Weather can happen eerily fast. Pages should always be in binders when playing outside, and the pages should be securely fastened to the stands. Music stores sell long, spring-loaded clips just for this; I use clothespins from the dollar store. (They’re cheaper, and I don’t mind if they get lost or broken.) Either way, USE SOMETHING! It may feel like an eternity between the bridal party and the bride’s entrance while you’re securing the clips, but unless you’re the cellist on Pachelbel’s Canon, it’s better than having your book blow closed or off the stand in the middle of it. Also, make sure you’re sitting somewhere where, if it starts to rain, you don’t have to make an undignified dash for it. It’s right in my ceremony contract, “… quartet requires a sheltered place to play in case of inclement weather.” (You DO have a contract, don’t you?)

We’re playing WHAT?

On one of my first wedding gigs, way back in college, we had a bunch of borrowed music, and stuff we got from the college library, including two albums of Handel’s Water Music. During the prelude, the best man came over and told us the bride needed five more minutes for whatever brides need five more minutes for, and could we play one more song? I said, “Okay, Handel’s Hornpipe!” We hurriedly pulled it out, found the Hornpipe, started to play… and pretty quickly realized that there was a Hornpipe in BOTH books! For about two measures it was pretty raucous while we figured out what was going on, and we got some funny looks from the guests in the front row.

Having good wedding books takes time and effort, not to mention money. First, you need a list of wedding music essentials. There are hundreds of those online; I won’t waste time in this essay. Once you figure out what you need and where you’re going to get them, they need to be organized. The best string quartets I’ve played with have single-volume, categorized, numbered books. Mine are broken into broad sections; Classical, Wedding, Cafemusik, Tango, Rock/Pop, Ragtime, Jazz, and Pop Culture. Each section has a color tab, and the pieces are numbered. If I want Eine Kleine Nachtmusik, that’s “blue tab, number 1.5.” Por Una Cabeza is “orange 6.” It makes finding music easy and fast, and keeps everyone on the same page. I probably have a dozen Minuets or Menuettos in the books; this makes sure we’re all on the same page!

NOT YET!

So what about that premature wedding march I talked about earlier? Well, there wasn’t any good way to hide it. I cut off the quartet, gave the bride an embarrassed “I’m REALLY sorry” shrug, and gave a big comic cue when the priest gave us an equally comic “OK, NOW!” wink.
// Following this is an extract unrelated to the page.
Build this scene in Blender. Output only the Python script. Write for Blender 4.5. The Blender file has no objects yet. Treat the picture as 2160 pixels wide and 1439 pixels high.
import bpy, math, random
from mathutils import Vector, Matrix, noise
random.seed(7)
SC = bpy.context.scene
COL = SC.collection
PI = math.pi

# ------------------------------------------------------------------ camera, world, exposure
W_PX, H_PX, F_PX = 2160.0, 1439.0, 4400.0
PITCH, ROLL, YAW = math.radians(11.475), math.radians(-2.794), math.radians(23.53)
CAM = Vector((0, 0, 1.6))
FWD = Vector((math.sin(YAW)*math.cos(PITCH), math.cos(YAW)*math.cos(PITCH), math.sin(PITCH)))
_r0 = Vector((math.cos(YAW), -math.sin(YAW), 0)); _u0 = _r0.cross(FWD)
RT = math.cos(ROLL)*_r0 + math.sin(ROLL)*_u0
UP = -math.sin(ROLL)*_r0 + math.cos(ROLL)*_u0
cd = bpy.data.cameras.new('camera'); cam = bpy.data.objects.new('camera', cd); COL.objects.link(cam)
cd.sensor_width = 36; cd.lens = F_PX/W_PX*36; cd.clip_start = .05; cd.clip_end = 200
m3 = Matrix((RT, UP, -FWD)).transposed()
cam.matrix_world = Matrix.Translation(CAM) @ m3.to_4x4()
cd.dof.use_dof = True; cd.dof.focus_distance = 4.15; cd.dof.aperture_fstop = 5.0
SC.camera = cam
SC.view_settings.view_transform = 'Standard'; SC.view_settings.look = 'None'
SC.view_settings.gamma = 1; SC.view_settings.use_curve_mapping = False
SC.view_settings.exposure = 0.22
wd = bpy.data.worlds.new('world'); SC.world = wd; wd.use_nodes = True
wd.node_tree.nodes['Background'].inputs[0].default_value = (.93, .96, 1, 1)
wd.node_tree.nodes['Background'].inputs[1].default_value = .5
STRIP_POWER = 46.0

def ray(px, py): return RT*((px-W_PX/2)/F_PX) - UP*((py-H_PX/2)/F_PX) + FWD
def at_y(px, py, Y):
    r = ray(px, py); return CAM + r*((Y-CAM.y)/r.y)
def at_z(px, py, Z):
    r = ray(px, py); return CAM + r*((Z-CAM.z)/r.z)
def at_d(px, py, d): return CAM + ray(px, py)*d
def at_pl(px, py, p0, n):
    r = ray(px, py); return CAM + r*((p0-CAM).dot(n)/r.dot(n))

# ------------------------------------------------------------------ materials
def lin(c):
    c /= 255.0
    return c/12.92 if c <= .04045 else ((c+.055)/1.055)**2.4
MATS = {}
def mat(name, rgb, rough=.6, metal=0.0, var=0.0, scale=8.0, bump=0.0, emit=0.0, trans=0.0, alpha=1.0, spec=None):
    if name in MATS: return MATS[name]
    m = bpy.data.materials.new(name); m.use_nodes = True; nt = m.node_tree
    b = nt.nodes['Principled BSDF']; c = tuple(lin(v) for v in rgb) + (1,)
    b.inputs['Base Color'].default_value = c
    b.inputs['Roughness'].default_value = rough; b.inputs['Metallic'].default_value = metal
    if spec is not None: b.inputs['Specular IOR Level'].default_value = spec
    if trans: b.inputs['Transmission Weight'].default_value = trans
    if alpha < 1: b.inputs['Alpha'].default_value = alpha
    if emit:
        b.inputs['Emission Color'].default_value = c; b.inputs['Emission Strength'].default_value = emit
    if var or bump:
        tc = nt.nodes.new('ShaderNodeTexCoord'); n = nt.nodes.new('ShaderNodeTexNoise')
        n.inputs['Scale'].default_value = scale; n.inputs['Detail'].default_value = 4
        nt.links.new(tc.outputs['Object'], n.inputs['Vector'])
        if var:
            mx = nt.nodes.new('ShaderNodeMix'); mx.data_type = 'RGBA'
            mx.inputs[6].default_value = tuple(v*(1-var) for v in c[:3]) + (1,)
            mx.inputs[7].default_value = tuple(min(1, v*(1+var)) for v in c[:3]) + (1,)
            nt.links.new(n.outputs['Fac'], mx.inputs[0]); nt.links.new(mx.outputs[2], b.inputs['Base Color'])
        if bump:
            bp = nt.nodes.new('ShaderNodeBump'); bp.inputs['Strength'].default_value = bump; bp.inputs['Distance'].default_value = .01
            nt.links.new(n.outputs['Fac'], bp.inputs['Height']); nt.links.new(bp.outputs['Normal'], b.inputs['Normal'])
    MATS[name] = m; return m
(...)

The best defense against this kind of thing is to get to the gig early. REALLY early. I commonly arrive at weddings at least 30 minutes, and sometimes as much as an hour before the prelude music will start. If it’s a long drive, I give it extra time. If it’s outdoors or I’ve never been to the venue, extra time. This ensures I have the time to do several things:

*Look over the physical setup and make sure we have chairs, adequate space, and if outdoors, adequate shade and/or cover from rain.

*Find the wedding planner and ask about number in the wedding party, will we be playing for anything we haven’t found out about yet, (I can’t tell you how many times I’ve heard “Oh, we’re doing a sand ceremony, can you play something for that?”) and most importantly, who will give us the cue to begin the entrance music. It’s usually the wedding planner, but if there isn’t one, it might be Aunt Mathilda, who may need some gentle coaching on how to signal a string quartet across the length of a cathedral church.

*Lastly, find the officiant or celebrant (whoever is actually performing the wedding,) and find out what is the very last thing that he is going to say before the new couple walk back down the aisle at the end. It’s usually, BUT NOT ALWAYS, the introduction. (“I now have the honor to introduce, for the VERY FIRST TIME, John and Mary Whatchamacallum!)

Awesome! I’m ready to play weddings!

Well, maybe. There are always things that pop up. I’ve actually had a bride decide, on the day of, with a packed church, that today wasn’t going to be the day. How do you handle that? (I’ll tell you. You play Mozart until the guests have left, and then, with the utmost tact, ask her father for the balance of your fee.) Preparation only goes so far. At some point, experience will kick in and then you’ll find that playing weddings is a pretty good way to earn your living…

… unless you’re the cellist, and it’s Pachelbel time.